The cravings of sinful man appeal to the flesh. After 40 days without eating, Jesus was hungry. Satan tries to get Jesus to turn the stones to bread and eat His fill. When Satan led Jesus up to a high place and showed Him the kingdoms of the world, in all their splendour and wonder, and offered them to Jesus if Jesus would only worship him, Satan was appealing to the lust of the eyes. And then when Satan invited Jesus to throw Himself off of the temple that He might be rescued by legions of angels, he was setting Jesus up to fall prey to pride, and the boasting of what one is, or has, or does.

These are the temptations that are common to man. Jesus faced them and overcame them, how? – By the word of God. Every time Satan put Him to the test, Jesus fell back on the Word of God, and stood firm in what God had said, and as a result, because He leaned on God’s Word and His will, He honoured His father and did not sin. “My food,” said Jesus, “is to do the will of Him who sent Me and to finish His work.” (John 4:34, NIV84) Jesus did not buy into the world’s way of doing life, He did not make Himself a part of the system that opposed God.
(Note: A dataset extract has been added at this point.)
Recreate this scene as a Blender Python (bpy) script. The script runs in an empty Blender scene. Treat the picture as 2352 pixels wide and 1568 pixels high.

He was in the world, but not of the world, and that ought to be true of us as well.

Friends, it’s the young men who have stored God’s word in their heart who have overcome the evil one. It’s the spiritual fathers and mothers, who have not just stored that word in their hearts, but who have journeyed with Jesus over a period of time, and have experienced firsthand His faithfulness.

So let’s take to heart the last verse of our passage this morning. Let it’s truth shape and guide and direct your life from this day on for John says this: “The world and its desires pass away, but the man who does the will of God lives forever.” Why invest in something that’s here today and gone tomorrow? Society after society has set itself up against God and they have been swept away by the passing years while God still stands today and forevermore! Build your life on the rock that will weather the storms that come; that will stand the test of time, and let us grow up together in spiritual maturity for this is good and pleasing in God’s eyes.